4 thoughts on “Why Bother?”

  1. The three transcendentals are Unity, Truth, and Goodness. They can all be defined as aspects of Being, and as Universals. Unity: Being considered under the aspect of divisibility, Truth: Being considered under the aspect of knowability, and Goodness: Being considered under the aspect of desirability. I.e., to the extent that a thing is knowable, it is to that extent true, and so forth. In addition, if a thing is true, or good , or unified, it is true universally, for all times and places and peoples. The substitution of Unity for Beauty is a clever sideways ambush on good Aristotelian metaphysics, with subversive effects down through the ages.

  2. So glad you are still here. Thanks for pointing us to the beautiful things that are made through the hands of people throughout the ages. You help us remember History, which will preserve our chance of a better future.

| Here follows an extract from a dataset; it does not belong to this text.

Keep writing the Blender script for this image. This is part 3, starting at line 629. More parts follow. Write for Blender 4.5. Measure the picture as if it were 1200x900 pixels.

  3. My friend and I started a classical school last year for these reasons! We use materials from Memoria Press (Martin Cothran lives near us and attends our church, and he and his wife have been very helpful and supportive) and others, and are having a wonderful time with our 16 students! Music, art, cursive writing, nature study, history, composition (yes, from IEW), geography, grammar, spelling, Latin, math, literature— beauty, truth, goodness! Today we were outside in the park for recess, watching happy children playing in the gorgeous, almost-fall weather, and we knew we are doing exactly what we have been called to do!

  4. This is so powerful Carol. Thank you for your beautiful music and this beautiful company. It was a pleasure to meet you and Hank in Jacksonville. And yes, our family in Orlando loved your class on Don Giovanni. Bless you both.